▶ **Supplied information**
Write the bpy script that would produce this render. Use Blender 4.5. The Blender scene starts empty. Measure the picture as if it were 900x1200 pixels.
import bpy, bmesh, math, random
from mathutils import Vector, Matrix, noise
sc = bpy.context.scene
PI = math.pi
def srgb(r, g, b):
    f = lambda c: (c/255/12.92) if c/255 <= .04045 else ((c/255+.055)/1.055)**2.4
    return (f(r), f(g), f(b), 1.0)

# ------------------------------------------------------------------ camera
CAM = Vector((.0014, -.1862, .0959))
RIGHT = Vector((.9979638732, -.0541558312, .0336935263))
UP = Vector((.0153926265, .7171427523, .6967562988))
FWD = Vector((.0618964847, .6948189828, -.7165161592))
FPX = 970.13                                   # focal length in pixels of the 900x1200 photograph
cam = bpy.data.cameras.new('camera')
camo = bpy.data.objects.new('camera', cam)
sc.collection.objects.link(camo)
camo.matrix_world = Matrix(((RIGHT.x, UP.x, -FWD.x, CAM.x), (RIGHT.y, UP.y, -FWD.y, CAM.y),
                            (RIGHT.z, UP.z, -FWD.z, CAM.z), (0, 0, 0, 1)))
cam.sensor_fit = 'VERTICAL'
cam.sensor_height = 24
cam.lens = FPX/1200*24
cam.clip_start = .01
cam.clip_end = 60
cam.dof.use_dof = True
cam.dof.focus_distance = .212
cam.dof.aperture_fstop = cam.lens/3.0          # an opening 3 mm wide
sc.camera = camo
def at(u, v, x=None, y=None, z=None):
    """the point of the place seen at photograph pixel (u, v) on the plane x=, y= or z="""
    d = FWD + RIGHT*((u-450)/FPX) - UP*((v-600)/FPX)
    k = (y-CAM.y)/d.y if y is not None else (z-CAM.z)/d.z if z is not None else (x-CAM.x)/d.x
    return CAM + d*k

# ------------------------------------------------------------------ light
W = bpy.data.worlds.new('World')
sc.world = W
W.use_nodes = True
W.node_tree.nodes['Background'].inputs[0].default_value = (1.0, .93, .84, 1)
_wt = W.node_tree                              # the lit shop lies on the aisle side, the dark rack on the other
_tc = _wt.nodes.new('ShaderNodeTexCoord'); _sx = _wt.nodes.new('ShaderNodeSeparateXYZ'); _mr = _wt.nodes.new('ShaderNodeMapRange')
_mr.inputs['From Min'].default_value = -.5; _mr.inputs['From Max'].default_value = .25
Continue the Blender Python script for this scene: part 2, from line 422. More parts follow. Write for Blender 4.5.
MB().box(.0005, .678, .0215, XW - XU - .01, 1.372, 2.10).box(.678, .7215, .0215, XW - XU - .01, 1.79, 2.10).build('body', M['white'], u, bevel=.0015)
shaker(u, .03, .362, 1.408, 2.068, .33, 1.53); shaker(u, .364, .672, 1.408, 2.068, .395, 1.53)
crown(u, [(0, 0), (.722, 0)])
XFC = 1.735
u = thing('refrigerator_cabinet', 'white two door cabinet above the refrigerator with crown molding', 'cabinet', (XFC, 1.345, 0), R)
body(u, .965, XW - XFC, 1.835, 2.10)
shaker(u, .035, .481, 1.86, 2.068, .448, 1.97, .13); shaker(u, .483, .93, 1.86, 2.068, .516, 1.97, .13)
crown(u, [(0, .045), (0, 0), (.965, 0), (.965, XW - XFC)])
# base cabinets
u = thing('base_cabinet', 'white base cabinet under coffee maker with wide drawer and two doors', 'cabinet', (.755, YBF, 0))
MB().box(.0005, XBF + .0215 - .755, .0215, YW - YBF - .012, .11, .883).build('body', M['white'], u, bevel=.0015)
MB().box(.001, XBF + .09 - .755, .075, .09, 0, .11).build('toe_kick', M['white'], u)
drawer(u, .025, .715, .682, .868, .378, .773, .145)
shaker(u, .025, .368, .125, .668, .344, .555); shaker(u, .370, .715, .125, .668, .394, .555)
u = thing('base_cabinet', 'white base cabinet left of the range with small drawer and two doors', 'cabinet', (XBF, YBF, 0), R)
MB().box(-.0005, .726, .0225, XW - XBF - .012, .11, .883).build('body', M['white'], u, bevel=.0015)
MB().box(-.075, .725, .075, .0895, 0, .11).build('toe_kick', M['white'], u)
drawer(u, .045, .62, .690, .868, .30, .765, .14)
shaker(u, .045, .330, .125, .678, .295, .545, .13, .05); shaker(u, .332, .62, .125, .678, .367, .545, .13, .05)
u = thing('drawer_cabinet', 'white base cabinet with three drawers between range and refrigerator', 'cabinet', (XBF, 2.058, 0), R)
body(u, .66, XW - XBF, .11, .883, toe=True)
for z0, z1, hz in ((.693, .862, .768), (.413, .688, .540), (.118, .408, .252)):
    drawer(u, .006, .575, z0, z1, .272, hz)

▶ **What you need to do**
Reproduce every record, matching each line exactly.

▶ **Correct result**
Write the bpy script that would produce this render. Use Blender 4.5. The Blender scene starts empty. Measure the picture as if it were 900x1200 pixels.
import bpy, bmesh, math, random
from mathutils import Vector, Matrix, noise
sc = bpy.context.scene
PI = math.pi
def srgb(r, g, b):
    f = lambda c: (c/255/12.92) if c/255 <= .04045 else ((c/255+.055)/1.055)**2.4
    return (f(r), f(g), f(b), 1.0)

# ------------------------------------------------------------------ camera
CAM = Vector((.0014, -.1862, .0959))
RIGHT = Vector((.9979638732, -.0541558312, .0336935263))
UP = Vector((.0153926265, .7171427523, .6967562988))
FWD = Vector((.0618964847, .6948189828, -.7165161592))
FPX = 970.13                                   # focal length in pixels of the 900x1200 photograph
cam = bpy.data.cameras.new('camera')
camo = bpy.data.objects.new('camera', cam)
sc.collection.objects.link(camo)
camo.matrix_world = Matrix(((RIGHT.x, UP.x, -FWD.x, CAM.x), (RIGHT.y, UP.y, -FWD.y, CAM.y),
                            (RIGHT.z, UP.z, -FWD.z, CAM.z), (0, 0, 0, 1)))
cam.sensor_fit = 'VERTICAL'
cam.sensor_height = 24
cam.lens = FPX/1200*24
cam.clip_start = .01
cam.clip_end = 60
cam.dof.use_dof = True
cam.dof.focus_distance = .212
cam.dof.aperture_fstop = cam.lens/3.0          # an opening 3 mm wide
sc.camera = camo
def at(u, v, x=None, y=None, z=None):
    """the point of the place seen at photograph pixel (u, v) on the plane x=, y= or z="""
    d = FWD + RIGHT*((u-450)/FPX) - UP*((v-600)/FPX)
    k = (y-CAM.y)/d.y if y is not None else (z-CAM.z)/d.z if z is not None else (x-CAM.x)/d.x
    return CAM + d*k

# ------------------------------------------------------------------ light
W = bpy.data.worlds.new('World')
sc.world = W
W.use_nodes = True
W.node_tree.nodes['Background'].inputs[0].default_value = (1.0, .93, .84, 1)
_wt = W.node_tree                              # the lit shop lies on the aisle side, the dark rack on the other
_tc = _wt.nodes.new('ShaderNodeTexCoord'); _sx = _wt.nodes.new('ShaderNodeSeparateXYZ'); _mr = _wt.nodes.new('ShaderNodeMapRange')
_mr.inputs['From Min'].default_value = -.5; _mr.inputs['From Max'].default_value = .25
Continue the Blender Python script for this scene: part 2, from line 422. More parts follow. Write for Blender 4.5.
MB().box(.0005, .678, .0215, XW - XU - .01, 1.372, 2.10).box(.678, .7215, .0215, XW - XU - .01, 1.79, 2.10).build('body', M['white'], u, bevel=.0015)
shaker(u, .03, .362, 1.408, 2.068, .33, 1.53); shaker(u, .364, .672, 1.408, 2.068, .395, 1.53)
crown(u, [(0, 0), (.722, 0)])
XFC = 1.735
u = thing('refrigerator_cabinet', 'white two door cabinet above the refrigerator with crown molding', 'cabinet', (XFC, 1.345, 0), R)
body(u, .965, XW - XFC, 1.835, 2.10)
shaker(u, .035, .481, 1.86, 2.068, .448, 1.97, .13); shaker(u, .483, .93, 1.86, 2.068, .516, 1.97, .13)
crown(u, [(0, .045), (0, 0), (.965, 0), (.965, XW - XFC)])
# base cabinets
u = thing('base_cabinet', 'white base cabinet under coffee maker with wide drawer and two doors', 'cabinet', (.755, YBF, 0))
MB().box(.0005, XBF + .0215 - .755, .0215, YW - YBF - .012, .11, .883).build('body', M['white'], u, bevel=.0015)
MB().box(.001, XBF + .09 - .755, .075, .09, 0, .11).build('toe_kick', M['white'], u)
drawer(u, .025, .715, .682, .868, .378, .773, .145)
shaker(u, .025, .368, .125, .668, .344, .555); shaker(u, .370, .715, .125, .668, .394, .555)
u = thing('base_cabinet', 'white base cabinet left of the range with small drawer and two doors', 'cabinet', (XBF, YBF, 0), R)
MB().box(-.0005, .726, .0225, XW - XBF - .012, .11, .883).build('body', M['white'], u, bevel=.0015)
MB().box(-.075, .725, .075, .0895, 0, .11).build('toe_kick', M['white'], u)
drawer(u, .045, .62, .690, .868, .30, .765, .14)
shaker(u, .045, .330, .125, .678, .295, .545, .13, .05); shaker(u, .332, .62, .125, .678, .367, .545, .13, .05)
u = thing('drawer_cabinet', 'white base cabinet with three drawers between range and refrigerator', 'cabinet', (XBF, 2.058, 0), R)
body(u, .66, XW - XBF, .11, .883, toe=True)
for z0, z1, hz in ((.693, .862, .768), (.413, .688, .540), (.118, .408, .252)):
    drawer(u, .006, .575, z0, z1, .272, hz)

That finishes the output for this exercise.